The Louvre - My Family Travels

From the noisy urban streets, I made my way to the glass pyramid outside the Louvre in Paris. From there, I entered into the enormous building where I purchased tickets to start my tour. The absence of noise compared to the masses of people outside the museum was outstanding. It was a time where I could honestly say you could hear a pin drop.

As I made my way through the swarms of people and the maze-like corridors, I admired all the architecture on the ceiling and walls of the museum. I remember standing with hundreds of other visitors with heads tilted back in awe as every person gazed at the structure of everything in the magnificent museum. All the fine detail of images on the building itself was just as sensational as the art inside.

Looking at all 35,000 pieces of artwork in the remarkable museum could take up to a week, but I had to do it in a day. Without reading about every piece of art, I walked through the museum rather quickly, yet still trying to study all that I could. I was getting a chance to see some of the most famous art in the world. I wanted to make sure I would see the sculpture and painting that I have heard so much about before, The Venus de Milo and Mona Lisa.

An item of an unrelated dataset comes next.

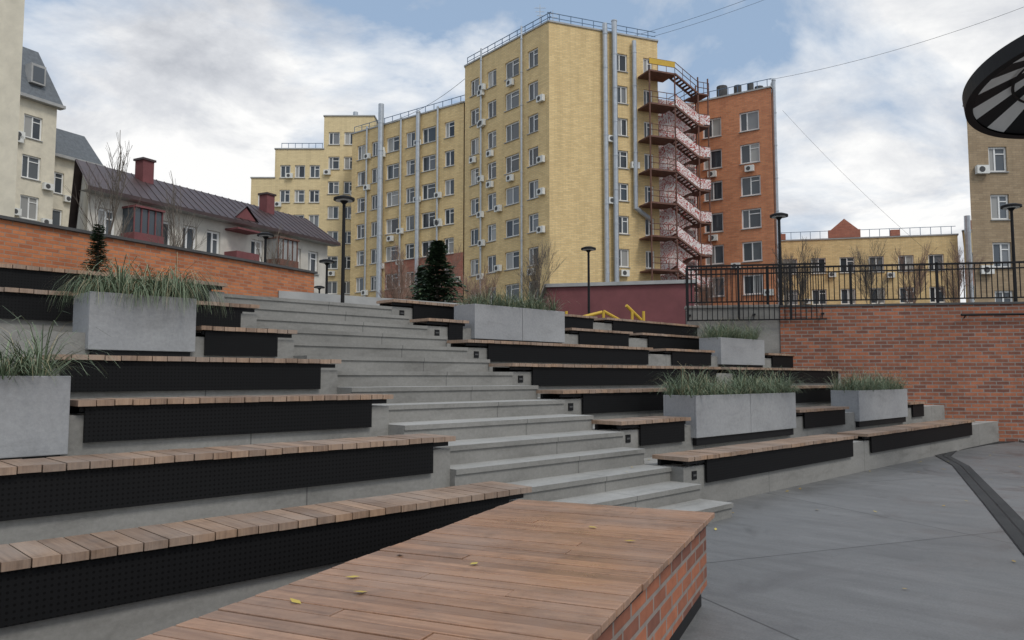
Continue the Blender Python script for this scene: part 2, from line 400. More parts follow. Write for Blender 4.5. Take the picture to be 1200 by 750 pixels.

The room withholding The Venus de Milo was just as silent as all the other rooms. People read about the ancient sculpture, and I stood pondering about how such a glorious creation could have been made so long ago. Still not completely understanding how one piece of art can take the whole world’s breath, the Mona Lisa is truly another masterpiece that does just that. This icon had a massive wall to itself, and lines of people looked star-struck as they waited peacefully to get a chance to stand directly in front of the fine piece of art with cameras ready.

The stuffiness of the building was becoming unbearable, and without having anywhere to keep my jacket besides in my arms, I was ready to call it a day. Making my way towards the front of the building, I noted once again how there were shops, restaurants, and even a post office inside. The French clearly take pride in the world’s greatest art museum and for good reason.